**** DATA PROVIDED

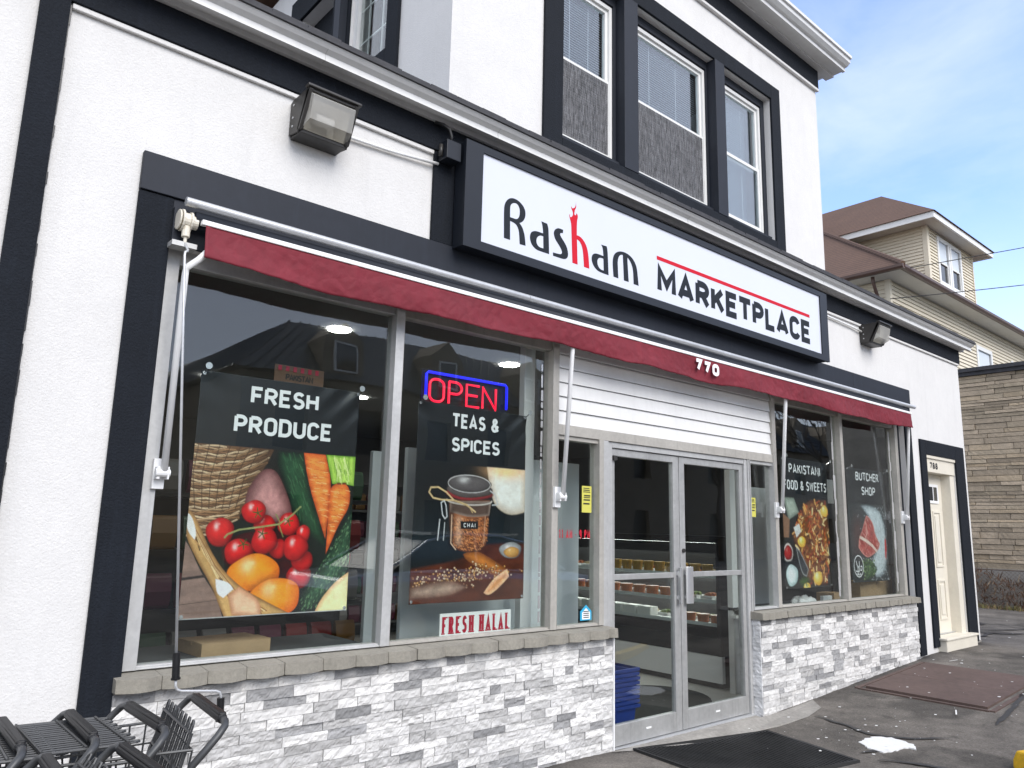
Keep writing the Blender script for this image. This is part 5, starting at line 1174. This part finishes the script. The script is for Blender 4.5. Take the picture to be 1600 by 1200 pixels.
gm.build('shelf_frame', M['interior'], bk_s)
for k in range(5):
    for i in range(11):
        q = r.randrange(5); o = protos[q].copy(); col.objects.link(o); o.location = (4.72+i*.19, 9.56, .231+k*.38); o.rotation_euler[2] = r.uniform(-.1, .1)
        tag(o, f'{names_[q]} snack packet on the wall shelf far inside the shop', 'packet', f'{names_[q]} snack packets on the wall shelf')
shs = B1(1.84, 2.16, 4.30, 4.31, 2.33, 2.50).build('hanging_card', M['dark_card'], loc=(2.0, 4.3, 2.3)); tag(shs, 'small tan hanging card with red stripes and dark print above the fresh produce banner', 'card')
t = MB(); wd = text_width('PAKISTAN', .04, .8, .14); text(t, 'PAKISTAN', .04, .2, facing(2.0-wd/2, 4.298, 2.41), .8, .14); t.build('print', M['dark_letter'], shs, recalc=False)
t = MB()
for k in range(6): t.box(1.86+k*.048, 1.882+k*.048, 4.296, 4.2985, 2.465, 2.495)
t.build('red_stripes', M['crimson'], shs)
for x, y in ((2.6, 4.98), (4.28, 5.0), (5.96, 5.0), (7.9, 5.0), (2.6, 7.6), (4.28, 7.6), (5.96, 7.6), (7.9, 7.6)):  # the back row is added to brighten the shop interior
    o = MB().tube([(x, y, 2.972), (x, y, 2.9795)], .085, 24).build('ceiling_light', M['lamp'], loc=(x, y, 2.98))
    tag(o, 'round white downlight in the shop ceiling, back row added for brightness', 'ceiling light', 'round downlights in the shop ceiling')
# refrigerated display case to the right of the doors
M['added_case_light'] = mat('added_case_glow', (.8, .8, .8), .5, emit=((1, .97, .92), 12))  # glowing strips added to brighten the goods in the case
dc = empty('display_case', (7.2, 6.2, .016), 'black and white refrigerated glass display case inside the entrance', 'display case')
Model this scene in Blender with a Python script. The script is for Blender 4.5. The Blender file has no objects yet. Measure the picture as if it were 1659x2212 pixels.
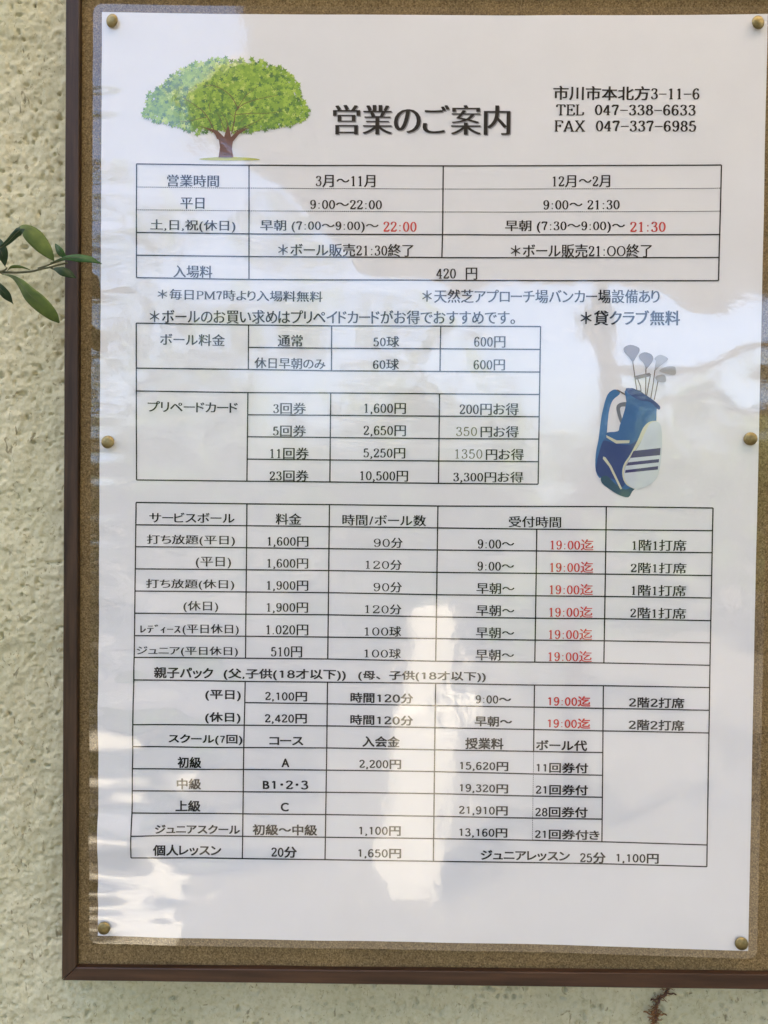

********

Pick out all the lines with the word "objects" in them and copy them.

        q = r.randrange(5); o = protos[q].copy(); col.objects.link(o); o.location = (4.72+i*.19, 9.56, .231+k*.38); o.rotation_euler[2] = r.uniform(-.1, .1)
Model this scene in Blender with a Python script. The script is for Blender 4.5. The Blender file has no objects yet. Measure the picture as if it were 1659x2212 pixels.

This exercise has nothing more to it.